My youngest daughter, with a keen eye for history, asked if I could watch my granddaughter on Wednesday, January 20th. Since I have been replaced as primary caretaker for the 2.7 version of my youngest granddaughter — she goes to daycare while her mother works, and her grandmother picks her up in the evening — I readily agreed. I don’t get to spend much time with Myah these days, so I wanted to roll around on the floor again, that pesky, history-making inauguration thing notwithstanding.
Just as I did with her cousins, my first two grandchildren, I am 100% invested in the care of Myah. I do not give her a tech device as a diversion so that I can do something else. She has a TV in her room and what she calls “MY PHONE,” a cell phone that her mother allows her to use to watch videos. I turn off all the tech stuff and engage with her, keeping her interested in drawing, painting, singing, dancing, playing hide-and-seek and “catch me!” She has 756,283 containers of what she calls “shlime,” but which are really Play-Doh. And on inauguration day, I did not turn on radio station WSIE so that we could listen to classical music as we made cakes and pies and cookies out of inedible plastic. I turned on the TV and watched the inauguration ceremonies.
In January 1961 I was an 8th grade student who, along with the rest of his school, watched in snowy black and white as 86-year-old Robert Frost shakily read his poem “The Gift Outright” at John F. Kennedy’s inauguration. Sixty years later, I split my attention between the future and the present as I worked with Myah to make “cakes,” and “pies,” and listened to Amanda Gorman’s recitation of her magnificent poem.
With one ear and one eye focused on the TV, I helped Myah pick out colors of Play-Doh that she wanted. She ask me to “play me,” and I do play with her. I was startled to hear my granddaughter repeat what television commentator Gayle King said about young girls seeing Kamala Harris being sworn in: “I want to be just like that,” Myah parroted, never raising her head from her “slime” contraptions. But when Harris was sworn in, I placed Myah on my lap, pointed at the TV, and told her to “look.” We clapped together, and her only memory of the event will be through this record, should her mother save it for her to read.

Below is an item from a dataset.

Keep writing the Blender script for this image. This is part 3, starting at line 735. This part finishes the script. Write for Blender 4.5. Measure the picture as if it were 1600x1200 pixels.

On Monday, January 18th, I was an attendant at a Zoom meeting with my first bride’s family gathering, where their history in Noblesville, Indianapolis and Franklin Indiana was reviewed for those who gathered. In February 2018, I wrote “A Black History Story” for my first two grandchildren, about their mother’s family, many of whom were from Indiana, and one of whom served in the United States Colored Infantry, Company B during the Civil War. I’ve not seen my first two grandbeauties in person since December 2019; on that Monday, I got to see then virtually, listening to the family’s history. Two days later, I held their cousin on my lap and pointed out a momentous occasion for her, a moment that her mother missed.
A good friend sent me a text saying that he and his wife listened to Nina Simone’s song, “New World Coming,” an oblique reference to his readership of my December 2020 column, “Compassion.” I want that “new world” for my three grandpuppies, and I know that Myah will be able to join with her cousins in joy.